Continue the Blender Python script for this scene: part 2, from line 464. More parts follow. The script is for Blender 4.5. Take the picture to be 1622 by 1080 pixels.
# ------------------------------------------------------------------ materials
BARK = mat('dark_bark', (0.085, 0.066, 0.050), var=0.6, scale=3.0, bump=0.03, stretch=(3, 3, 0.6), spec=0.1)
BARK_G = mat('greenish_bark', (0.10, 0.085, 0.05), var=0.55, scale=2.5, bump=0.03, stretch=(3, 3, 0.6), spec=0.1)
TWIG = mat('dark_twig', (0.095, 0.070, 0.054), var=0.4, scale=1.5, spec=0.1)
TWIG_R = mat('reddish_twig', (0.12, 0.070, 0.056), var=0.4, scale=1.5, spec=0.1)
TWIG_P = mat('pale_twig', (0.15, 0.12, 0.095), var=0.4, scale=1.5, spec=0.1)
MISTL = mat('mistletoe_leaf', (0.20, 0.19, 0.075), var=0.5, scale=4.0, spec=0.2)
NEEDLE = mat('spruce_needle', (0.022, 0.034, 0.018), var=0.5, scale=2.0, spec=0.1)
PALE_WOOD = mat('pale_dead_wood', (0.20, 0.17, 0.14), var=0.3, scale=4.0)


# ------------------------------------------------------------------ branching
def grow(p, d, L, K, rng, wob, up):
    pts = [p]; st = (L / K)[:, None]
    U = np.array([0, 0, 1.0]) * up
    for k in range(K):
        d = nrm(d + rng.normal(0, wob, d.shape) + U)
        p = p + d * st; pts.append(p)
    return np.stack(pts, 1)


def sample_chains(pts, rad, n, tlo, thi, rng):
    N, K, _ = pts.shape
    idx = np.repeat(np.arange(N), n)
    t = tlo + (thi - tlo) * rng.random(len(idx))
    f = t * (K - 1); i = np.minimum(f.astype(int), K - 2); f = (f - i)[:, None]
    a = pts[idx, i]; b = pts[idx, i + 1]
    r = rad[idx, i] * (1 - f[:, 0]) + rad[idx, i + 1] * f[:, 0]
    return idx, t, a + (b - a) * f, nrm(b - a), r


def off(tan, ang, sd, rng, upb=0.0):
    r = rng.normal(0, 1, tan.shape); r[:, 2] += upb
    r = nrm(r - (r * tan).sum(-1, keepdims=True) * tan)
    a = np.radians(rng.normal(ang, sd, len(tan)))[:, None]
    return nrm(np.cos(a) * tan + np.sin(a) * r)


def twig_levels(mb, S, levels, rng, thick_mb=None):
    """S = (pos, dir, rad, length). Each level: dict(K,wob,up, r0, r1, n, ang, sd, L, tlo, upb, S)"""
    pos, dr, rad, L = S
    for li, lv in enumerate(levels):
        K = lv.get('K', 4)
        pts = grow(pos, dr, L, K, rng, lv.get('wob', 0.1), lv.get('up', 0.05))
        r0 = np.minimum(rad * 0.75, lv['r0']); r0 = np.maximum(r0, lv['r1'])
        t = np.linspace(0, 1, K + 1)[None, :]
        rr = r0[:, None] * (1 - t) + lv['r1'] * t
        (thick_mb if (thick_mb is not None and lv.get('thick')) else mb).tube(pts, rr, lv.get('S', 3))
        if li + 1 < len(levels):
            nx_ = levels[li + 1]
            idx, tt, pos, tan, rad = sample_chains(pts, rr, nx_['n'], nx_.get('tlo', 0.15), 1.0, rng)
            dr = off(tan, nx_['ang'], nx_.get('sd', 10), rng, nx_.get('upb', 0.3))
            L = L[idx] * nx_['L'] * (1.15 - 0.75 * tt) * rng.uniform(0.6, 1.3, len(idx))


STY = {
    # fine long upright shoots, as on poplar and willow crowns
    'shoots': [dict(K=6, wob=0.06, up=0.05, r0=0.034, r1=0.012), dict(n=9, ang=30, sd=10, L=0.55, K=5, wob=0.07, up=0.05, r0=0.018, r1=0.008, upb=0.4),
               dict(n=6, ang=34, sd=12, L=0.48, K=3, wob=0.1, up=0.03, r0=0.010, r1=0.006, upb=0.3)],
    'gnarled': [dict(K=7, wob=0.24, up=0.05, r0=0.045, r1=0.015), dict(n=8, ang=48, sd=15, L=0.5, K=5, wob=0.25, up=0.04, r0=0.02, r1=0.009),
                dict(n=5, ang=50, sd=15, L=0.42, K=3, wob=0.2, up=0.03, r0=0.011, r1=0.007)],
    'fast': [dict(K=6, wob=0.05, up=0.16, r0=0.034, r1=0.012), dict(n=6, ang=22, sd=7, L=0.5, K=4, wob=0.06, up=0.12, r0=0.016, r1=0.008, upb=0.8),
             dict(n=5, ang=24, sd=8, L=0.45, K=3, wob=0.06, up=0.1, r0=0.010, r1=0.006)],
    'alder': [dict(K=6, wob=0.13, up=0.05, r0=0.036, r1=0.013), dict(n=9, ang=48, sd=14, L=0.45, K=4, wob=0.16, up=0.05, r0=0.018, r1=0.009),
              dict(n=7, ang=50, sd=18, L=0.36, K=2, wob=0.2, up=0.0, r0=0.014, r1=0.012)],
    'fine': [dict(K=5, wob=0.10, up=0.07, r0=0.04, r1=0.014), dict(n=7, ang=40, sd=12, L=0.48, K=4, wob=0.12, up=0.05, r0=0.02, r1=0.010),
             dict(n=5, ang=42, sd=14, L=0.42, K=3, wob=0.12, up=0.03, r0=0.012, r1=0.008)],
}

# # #

Work to complete: Extract each line holding the string "spec".

Final answer:
BARK = mat('dark_bark', (0.085, 0.066, 0.050), var=0.6, scale=3.0, bump=0.03, stretch=(3, 3, 0.6), spec=0.1)
BARK_G = mat('greenish_bark', (0.10, 0.085, 0.05), var=0.55, scale=2.5, bump=0.03, stretch=(3, 3, 0.6), spec=0.1)
TWIG = mat('dark_twig', (0.095, 0.070, 0.054), var=0.4, scale=1.5, spec=0.1)
TWIG_R = mat('reddish_twig', (0.12, 0.070, 0.056), var=0.4, scale=1.5, spec=0.1)
TWIG_P = mat('pale_twig', (0.15, 0.12, 0.095), var=0.4, scale=1.5, spec=0.1)
MISTL = mat('mistletoe_leaf', (0.20, 0.19, 0.075), var=0.5, scale=4.0, spec=0.2)
NEEDLE = mat('spruce_needle', (0.022, 0.034, 0.018), var=0.5, scale=2.0, spec=0.1)